Постижение феномена такого разрыва происходит в тот период, когда после призыва в действующую армию Сартр пишет путевые дневники, которые впоследствии выйдут в свет под названием «Дневники странной войны». Они представляют собой несколько блокнотов (некоторые из них были утеряны), в которых Сартр по возможности каждый день, в зависимости от окружающей обстановки, рассказывает о происходящем, излагает свои впечатления и философские размышления. В первую очередь он желает выступать в роли живого свидетеля жизни, стараясь описывать ее во всей целостности и многообразии. Однако мало-помалу философ начинает понимать, что также является свидетелем своей эпохи – может, даже серым и незаметным, но все же свидетелем – для миллионов людей, переживающих те же события, что и он, и пребывающих точно в таком же состоянии души. Представляя собой попытку по возможности объективного и беспристрастного анализа, эти дневники в первую очередь выступают символом жизненного опыта.
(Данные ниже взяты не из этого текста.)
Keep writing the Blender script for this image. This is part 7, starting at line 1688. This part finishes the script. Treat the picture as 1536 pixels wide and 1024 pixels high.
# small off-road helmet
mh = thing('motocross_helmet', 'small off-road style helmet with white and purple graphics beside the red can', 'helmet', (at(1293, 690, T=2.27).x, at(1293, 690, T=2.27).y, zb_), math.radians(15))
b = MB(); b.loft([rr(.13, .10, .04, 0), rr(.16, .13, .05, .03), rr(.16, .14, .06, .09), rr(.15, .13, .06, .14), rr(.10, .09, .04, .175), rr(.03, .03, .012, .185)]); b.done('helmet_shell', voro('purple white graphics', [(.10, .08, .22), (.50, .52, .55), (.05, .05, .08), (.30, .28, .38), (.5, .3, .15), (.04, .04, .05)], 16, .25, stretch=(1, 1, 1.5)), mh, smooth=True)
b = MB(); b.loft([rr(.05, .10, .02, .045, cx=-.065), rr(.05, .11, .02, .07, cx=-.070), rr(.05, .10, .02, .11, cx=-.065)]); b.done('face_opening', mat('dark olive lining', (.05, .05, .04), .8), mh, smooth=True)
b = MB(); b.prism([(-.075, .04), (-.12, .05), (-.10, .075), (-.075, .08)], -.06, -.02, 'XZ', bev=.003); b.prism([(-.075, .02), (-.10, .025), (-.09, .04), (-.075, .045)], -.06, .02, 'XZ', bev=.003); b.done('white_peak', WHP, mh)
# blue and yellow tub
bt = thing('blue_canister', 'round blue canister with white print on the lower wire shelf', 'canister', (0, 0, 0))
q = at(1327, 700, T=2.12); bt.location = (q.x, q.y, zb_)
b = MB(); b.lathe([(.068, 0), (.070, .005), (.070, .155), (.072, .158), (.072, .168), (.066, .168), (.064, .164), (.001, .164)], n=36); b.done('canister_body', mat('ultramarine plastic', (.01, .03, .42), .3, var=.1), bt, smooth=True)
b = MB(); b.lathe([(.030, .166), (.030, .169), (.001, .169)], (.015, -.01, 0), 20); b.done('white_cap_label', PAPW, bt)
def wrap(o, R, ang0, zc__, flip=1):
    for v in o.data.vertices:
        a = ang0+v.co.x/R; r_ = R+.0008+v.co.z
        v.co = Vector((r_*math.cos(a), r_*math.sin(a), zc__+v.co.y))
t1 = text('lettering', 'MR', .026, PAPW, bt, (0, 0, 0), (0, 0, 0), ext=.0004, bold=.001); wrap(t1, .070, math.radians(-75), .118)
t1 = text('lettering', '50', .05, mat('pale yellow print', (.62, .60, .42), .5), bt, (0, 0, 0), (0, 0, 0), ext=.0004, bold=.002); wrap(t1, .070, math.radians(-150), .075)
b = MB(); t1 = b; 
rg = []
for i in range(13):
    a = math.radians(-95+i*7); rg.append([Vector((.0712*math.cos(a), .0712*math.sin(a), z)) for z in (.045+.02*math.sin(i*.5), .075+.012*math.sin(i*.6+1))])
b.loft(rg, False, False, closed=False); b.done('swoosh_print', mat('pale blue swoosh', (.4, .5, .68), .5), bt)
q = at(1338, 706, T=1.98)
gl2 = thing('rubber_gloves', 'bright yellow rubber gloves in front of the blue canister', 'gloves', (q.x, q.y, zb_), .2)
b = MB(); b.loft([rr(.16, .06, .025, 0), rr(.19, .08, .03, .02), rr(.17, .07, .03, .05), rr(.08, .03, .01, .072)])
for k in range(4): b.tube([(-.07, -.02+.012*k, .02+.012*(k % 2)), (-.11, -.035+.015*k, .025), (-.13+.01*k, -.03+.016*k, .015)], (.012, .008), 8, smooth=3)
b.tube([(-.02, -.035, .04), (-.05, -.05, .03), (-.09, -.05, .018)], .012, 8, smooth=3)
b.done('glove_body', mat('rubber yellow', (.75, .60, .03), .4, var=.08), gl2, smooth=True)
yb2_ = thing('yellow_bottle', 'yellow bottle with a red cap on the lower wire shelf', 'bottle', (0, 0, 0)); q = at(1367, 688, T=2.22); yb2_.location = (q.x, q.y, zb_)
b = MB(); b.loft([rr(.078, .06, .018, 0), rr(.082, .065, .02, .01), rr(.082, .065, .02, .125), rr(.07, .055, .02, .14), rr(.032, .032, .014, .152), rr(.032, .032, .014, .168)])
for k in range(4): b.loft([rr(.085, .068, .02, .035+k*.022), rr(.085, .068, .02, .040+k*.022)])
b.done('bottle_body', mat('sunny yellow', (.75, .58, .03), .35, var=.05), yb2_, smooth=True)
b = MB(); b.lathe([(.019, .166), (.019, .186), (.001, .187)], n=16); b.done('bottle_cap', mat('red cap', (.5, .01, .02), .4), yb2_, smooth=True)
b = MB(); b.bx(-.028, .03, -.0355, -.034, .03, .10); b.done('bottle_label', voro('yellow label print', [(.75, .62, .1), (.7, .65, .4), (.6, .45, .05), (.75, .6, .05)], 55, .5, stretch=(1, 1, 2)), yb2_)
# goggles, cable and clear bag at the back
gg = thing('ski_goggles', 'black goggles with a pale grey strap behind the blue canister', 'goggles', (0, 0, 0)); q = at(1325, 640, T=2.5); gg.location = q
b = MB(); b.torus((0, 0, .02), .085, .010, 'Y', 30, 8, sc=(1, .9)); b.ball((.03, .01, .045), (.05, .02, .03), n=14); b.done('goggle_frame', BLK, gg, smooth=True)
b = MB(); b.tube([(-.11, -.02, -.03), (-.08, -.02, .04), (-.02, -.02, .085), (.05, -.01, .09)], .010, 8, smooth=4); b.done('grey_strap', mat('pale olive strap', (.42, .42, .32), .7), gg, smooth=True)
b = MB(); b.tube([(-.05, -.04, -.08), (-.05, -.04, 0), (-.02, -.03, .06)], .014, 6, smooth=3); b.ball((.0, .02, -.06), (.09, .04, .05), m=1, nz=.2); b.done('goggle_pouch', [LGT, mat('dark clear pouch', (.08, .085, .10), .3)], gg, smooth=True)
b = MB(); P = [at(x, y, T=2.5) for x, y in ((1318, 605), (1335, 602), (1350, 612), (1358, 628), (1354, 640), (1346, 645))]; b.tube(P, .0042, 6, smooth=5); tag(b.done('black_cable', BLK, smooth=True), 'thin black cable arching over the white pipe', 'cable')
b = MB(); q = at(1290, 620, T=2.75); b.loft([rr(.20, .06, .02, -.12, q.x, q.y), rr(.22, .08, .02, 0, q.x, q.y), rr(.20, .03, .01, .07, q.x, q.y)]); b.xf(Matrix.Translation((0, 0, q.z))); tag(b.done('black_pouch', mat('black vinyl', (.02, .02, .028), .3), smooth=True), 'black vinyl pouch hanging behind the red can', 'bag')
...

Рефлексивное описание собственных мыслей и ощущений вкупе с работами Хайдеггера откроют ему глаза на историчность человека. Состояние души, о котором можно вести речь, самым непосредственным образом связано с историческими событиями, с этой войной, которой не хотел ни один солдат, но в которую каждый, тем не менее, оказался вовлечен. Так Сартр открывает чужое для себя время – когда мир стоит на пороге войны, когда все решают генералы, когда все замерли в ожидании следующего хода врага. Это время ему совсем не принадлежит, но, несмотря на это, он все равно несет ответственность за происходящее.
На основании этих записок можно сделать вывод, что первое измерение историчности сводится Сартром к зависимости от событий, в которую попадает жизнь отдельно взятого человека, отнюдь не стремившегося к этим событиям, которые на первый взгляд произошли без какого-либо участия с его стороны.
Вскоре Сартру открывается и второе измерение историчности: в сердце одной субъективности скрывается совокупность всех остальных. Если до этого Сартр считал себя единственным и уникальным, то во время службы в действующей армии, живя бок о бок с солдатами и описывая их по поводу и без повода, он осознает всю иллюзорность своей неповторимости и понимает, что другие испытывают точно такие же чувства, как и он.
В определенном смысле Сартр открывает, с одной стороны, свою ограниченность, с другой роль – которую может играть как раз благодаря своей образованности: свидетельствовать от имени других о том, что они переживают в самых потаенных уголках души. При этом сам факт свидетельствования для него становится важнее истинности его свидетельств. О какой истине здесь можно говорить? На страницах своих дневников Сартр не пускается в рассуждения о том, что может представлять собой истина эпохи, истина пережитого момента, хотя речь в данном случае именно о ней и идет. Этой проблеме наряду с другими он посвятит свою работу «Истина и существование», опубликованную в 1948 году: математическая, платоновская модель истины, вечной, незыблемой и всеобщей, перестает работать каждый раз, когда следует охватить историческую эпоху, подвижную и всегда понимаемую лишь с определенной точки зрения (того наблюдателя, который ее описывает). Насколько чужими и безразличными нам представляются числа, лежащие в основе математических операций и уравнений, как и сами эти операции и уравнения, настолько не может быть полным и восприятие внешнего мира одним-единственным человеком, одной-единственной субъективностью, знающей только свою собственную историю. В итоге любые суждения об этом мире приобретают частичный и пристрастный характер. Но разве это умаляет ценность этого мира? Разве это запрещает нам думать и говорить о нем? Именно этим в глазах Сартра определяется ценность свидетельства, каким бы относительным оно ни являлось: оно имеет смысл хотя бы потому, что не менее относительно любого другого.